池田晶子論 哲学と仏教とスピリチュアル

 池田晶子は大昔に「無敵のソクラテス」「死とは何か」「君自身に還れ 知と信を巡る対話」「残酷人生論」を読んだことがある。不思議なことに「今読むべき本」って閃いてくるもんで「残酷人生論」を本棚から引っ張り出して読み返してみた。
 レッテルを貼るのはあんまりよくないが、彼女は「悟っている人」だった。悟りを簡潔に定義すると「頭の中の思考(言葉)のことを信じていない人」ということになる。彼女はとにかく「自分で考える」ということに徹底しているが、その懐疑の果てに「思考」まで信じなくなったのか、それとも特殊な体質なのか、何かが切っ掛けで「気づいた」のか分からないが、「言葉=観念」というものをそもそも信じていない。

 たとえば私はよく感じるのだが、私がいま考えているこの考え、これは一体誰のものかと。普通に人は、自分が考えている考えは自分のものだと思っている。しかし、或る考えが誰かのものであるとはどういうことなのか。(中略)「考え」は誰のものでもない。「考え」はそれ自体が普遍である。「考え」においてこそ人は、ちっぽけな自我を消失し、考える精神それ自身と化す。
 宇宙とは、自己認識する魂である。

この否応なさを、デカルトという人はコギトの確実さというふうに言ったけれども、彼はしかし、この問いの不思議さを更に問い続けることをしなかった。

なぜなら「私」は質だからだ。(中略)質的「私」の扱いに慣れているのは、哲学よりもむしろ宗教、というより教説を無視して自身に向き合う禅とか神秘主義のほうなのだ。

いちばんわかりやすい例の「貨幣」ですけれども、あれら絵のついた紙切れやちっぽけな金属片が、なんだってまた大事なものなのでしょうか。それは、あなたがあれらを大事なものだと「思う」から大事なものとなるのであって、そうでなければあんなものは、ただの絵のついた紙切れかちっぽけな金属片ではないですか。貨幣は貨幣と「思われて」、貨幣になるほかないのだから、貨幣よりも貨幣という「考え」の方が先である。つまり、現実を現実たらしめているのは、あくまでも観念なのである。

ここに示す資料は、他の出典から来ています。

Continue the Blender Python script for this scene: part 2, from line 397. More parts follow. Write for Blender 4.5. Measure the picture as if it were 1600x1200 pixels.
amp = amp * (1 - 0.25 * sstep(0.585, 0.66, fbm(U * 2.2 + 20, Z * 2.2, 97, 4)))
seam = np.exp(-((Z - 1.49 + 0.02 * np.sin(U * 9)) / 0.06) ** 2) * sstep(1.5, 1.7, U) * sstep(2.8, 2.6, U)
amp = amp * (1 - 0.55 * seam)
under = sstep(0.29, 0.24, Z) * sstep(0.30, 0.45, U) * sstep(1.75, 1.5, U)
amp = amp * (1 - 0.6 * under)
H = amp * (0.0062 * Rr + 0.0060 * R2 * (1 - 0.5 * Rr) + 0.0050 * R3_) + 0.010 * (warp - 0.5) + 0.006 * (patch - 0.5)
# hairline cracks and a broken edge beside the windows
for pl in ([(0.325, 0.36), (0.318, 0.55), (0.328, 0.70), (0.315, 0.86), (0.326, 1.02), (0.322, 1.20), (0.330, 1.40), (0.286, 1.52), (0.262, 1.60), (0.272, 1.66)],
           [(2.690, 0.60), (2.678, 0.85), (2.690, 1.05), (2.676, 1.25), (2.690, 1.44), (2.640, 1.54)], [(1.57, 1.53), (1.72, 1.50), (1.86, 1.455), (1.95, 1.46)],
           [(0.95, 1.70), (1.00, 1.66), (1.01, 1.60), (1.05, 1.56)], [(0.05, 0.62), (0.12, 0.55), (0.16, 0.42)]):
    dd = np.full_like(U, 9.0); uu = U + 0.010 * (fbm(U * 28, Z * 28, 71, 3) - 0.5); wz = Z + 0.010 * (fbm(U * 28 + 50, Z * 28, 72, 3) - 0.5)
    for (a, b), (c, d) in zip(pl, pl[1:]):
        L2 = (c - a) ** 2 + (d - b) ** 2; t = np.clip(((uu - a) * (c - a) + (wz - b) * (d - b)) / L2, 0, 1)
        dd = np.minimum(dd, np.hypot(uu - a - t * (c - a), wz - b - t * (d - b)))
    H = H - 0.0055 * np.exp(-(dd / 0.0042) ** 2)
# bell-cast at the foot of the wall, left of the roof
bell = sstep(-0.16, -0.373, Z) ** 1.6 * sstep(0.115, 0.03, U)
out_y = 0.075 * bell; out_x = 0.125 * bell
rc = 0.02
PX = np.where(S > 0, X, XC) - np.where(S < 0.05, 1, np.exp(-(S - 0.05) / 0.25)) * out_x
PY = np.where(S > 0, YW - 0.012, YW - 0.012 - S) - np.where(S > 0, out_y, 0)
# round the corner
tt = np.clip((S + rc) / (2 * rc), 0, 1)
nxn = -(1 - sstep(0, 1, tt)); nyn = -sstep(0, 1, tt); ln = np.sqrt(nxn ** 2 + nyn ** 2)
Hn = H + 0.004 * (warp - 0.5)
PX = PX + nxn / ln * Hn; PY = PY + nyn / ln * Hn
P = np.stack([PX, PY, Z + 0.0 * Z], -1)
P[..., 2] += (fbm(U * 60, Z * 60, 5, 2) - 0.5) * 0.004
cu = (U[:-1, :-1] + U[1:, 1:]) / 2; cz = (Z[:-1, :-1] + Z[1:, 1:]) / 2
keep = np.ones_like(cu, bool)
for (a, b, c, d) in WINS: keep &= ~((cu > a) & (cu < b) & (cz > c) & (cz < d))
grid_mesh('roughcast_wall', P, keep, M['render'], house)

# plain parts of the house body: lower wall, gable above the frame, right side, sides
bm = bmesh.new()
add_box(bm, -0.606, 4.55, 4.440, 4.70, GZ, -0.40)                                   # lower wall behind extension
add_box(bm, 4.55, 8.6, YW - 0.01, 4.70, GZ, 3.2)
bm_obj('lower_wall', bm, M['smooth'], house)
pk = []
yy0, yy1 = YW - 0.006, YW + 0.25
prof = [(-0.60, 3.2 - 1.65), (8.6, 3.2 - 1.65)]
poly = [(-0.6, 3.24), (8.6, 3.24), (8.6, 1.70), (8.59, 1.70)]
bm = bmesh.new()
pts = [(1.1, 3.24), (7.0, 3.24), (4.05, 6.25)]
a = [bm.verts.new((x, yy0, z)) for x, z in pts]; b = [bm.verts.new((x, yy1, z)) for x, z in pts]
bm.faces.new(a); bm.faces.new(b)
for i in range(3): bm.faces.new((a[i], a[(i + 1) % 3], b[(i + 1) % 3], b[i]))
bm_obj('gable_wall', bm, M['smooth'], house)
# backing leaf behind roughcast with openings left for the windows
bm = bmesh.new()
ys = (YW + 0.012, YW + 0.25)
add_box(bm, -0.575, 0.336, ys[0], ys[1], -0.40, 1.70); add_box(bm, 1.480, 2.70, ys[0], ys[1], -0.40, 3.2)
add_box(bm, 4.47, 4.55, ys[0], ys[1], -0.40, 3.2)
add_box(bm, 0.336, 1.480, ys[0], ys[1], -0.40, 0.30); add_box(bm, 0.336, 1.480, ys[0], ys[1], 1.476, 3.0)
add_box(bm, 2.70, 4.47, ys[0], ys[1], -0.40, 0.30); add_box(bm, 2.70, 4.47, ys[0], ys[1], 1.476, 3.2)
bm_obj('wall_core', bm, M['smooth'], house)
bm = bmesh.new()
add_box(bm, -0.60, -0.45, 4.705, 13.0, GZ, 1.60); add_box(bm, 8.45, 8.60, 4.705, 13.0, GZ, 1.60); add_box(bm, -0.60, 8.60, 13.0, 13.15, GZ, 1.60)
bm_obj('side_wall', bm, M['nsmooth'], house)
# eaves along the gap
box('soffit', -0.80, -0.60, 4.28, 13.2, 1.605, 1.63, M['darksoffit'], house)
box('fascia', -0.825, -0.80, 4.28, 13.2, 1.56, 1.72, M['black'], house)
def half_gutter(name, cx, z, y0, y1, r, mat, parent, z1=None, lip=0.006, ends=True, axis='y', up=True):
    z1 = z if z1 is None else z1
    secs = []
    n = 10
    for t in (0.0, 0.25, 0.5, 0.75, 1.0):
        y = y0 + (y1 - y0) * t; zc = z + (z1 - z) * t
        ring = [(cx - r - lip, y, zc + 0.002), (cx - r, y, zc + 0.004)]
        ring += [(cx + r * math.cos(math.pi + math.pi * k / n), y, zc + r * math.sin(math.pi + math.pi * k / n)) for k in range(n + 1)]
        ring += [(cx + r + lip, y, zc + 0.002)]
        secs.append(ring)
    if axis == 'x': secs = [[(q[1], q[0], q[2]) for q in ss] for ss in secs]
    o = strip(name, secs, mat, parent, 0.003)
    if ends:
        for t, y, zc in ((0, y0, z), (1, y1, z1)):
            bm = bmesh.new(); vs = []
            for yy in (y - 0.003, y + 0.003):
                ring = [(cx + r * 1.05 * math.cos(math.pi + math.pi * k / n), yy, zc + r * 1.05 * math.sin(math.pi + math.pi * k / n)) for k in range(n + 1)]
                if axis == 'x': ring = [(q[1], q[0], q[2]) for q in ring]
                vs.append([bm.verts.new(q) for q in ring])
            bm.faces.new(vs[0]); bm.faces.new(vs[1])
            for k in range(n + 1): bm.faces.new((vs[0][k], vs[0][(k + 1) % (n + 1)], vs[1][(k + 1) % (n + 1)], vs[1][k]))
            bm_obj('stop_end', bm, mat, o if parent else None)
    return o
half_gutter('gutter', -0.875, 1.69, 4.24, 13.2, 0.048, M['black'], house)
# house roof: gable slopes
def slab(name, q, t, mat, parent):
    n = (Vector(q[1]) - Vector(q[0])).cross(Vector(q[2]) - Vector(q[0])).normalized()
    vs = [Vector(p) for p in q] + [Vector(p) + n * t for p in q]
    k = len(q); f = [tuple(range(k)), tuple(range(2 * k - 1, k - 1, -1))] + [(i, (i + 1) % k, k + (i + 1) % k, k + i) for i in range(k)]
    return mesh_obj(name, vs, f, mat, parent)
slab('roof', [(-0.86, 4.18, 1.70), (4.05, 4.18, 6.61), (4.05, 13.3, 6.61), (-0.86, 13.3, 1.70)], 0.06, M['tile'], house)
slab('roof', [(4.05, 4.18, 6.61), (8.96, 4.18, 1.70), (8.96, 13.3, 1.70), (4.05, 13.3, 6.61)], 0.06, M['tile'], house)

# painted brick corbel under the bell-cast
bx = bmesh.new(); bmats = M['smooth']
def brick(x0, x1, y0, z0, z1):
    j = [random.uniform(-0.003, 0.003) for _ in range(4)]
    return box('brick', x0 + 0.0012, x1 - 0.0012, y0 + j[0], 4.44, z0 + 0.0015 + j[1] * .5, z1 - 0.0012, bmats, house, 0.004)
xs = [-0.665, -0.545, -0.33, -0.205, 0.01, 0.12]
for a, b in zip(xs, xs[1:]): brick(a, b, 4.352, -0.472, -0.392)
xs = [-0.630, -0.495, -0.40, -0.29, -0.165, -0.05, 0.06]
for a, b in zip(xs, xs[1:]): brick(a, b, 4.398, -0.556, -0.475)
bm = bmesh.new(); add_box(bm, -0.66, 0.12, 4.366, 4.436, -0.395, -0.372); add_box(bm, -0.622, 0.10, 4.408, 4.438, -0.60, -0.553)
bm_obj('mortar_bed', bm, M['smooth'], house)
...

 ところで、社会の存在といって、社会なんてものがいったいどこに存在するのだろうか。私はそんなものを見たことがない、触ったこともない。(中略)もっと言うと、国家なんてものも、存在しない。存在しているのは、自分が国家に属すると「思って」いる人間たちだけなのだ。

 人を殺してはいけない理由は、決まっている。それが規則だからである。

「ここ」とはどこか
「ここ」と言うとき、そこはもうここではない
「ここ」なんて、どこにもない
だから死はない、したがって生もない

 残酷人生論から、特に悟りっぽい部分を引用した。仏教やスピリチュアルに興味があって僕のブログを読んでいる人から見れば、いつも読んでいるスピリチュアルの文章とそっくりなのが分かるだろう。
 浄土真宗僧侶で哲学者である大峯顕氏との対談では「年々考え方が仏教的になってきている」と語っていた。
 僕の読む感じだと、この人はソクラテスと同じく、懐疑による解脱を果たしている。だって「懐疑」を深めれば「俺の考え」まで疑わなきゃいけないに決まっている。どこまでも深い懐疑というのは「俺の考え」を疑うことであって、そこが「打ち止め」になる。内山老師は「思いは脳の分泌物」だという悟りを語っていたが、その通りだ。

 それにしても池田氏の言語化能力とスピード感のある文体は凄まじく、そりゃ人気だと思った。

 哲学というのは「そもそも論」だが、そもそもを究極まで推し進めると「俺の考えってそもそもなんなんだ」に行きつく。そこまで行ったのが釈迦である。釈迦の凄い所は「俺の考えを疑う方法」を「マインドフルネス」という誰にでもできる方法にした所だ。普通は「俺の考えは俺の考えだろうか?」なんて疑うことはできない。「全てはフィクションである」と嘯く人は掃いて捨てる程見てきたが、「全てはフィクションであるという俺の考えもフィクションである」まで徹底している人は仏教徒や池田晶子以外に見たことがない。

 池田晶子は独力で「果て」まで行っていて、確かに凄いのだけれど、「全ては観念ですよ」という所から始めるなら、仏教やクリシュナムルティやエックハルト・トールで良いことになる。
 「果て」はそうなのだけれど、僕は「近代哲学」の内部から近代の原理を把握したいという欲求があるので、まだ哲学書を読んで考えたい。もちろん仏教や池田晶子からすれば「近代」も「社会」もただの言葉=観念に過ぎないのだけれど。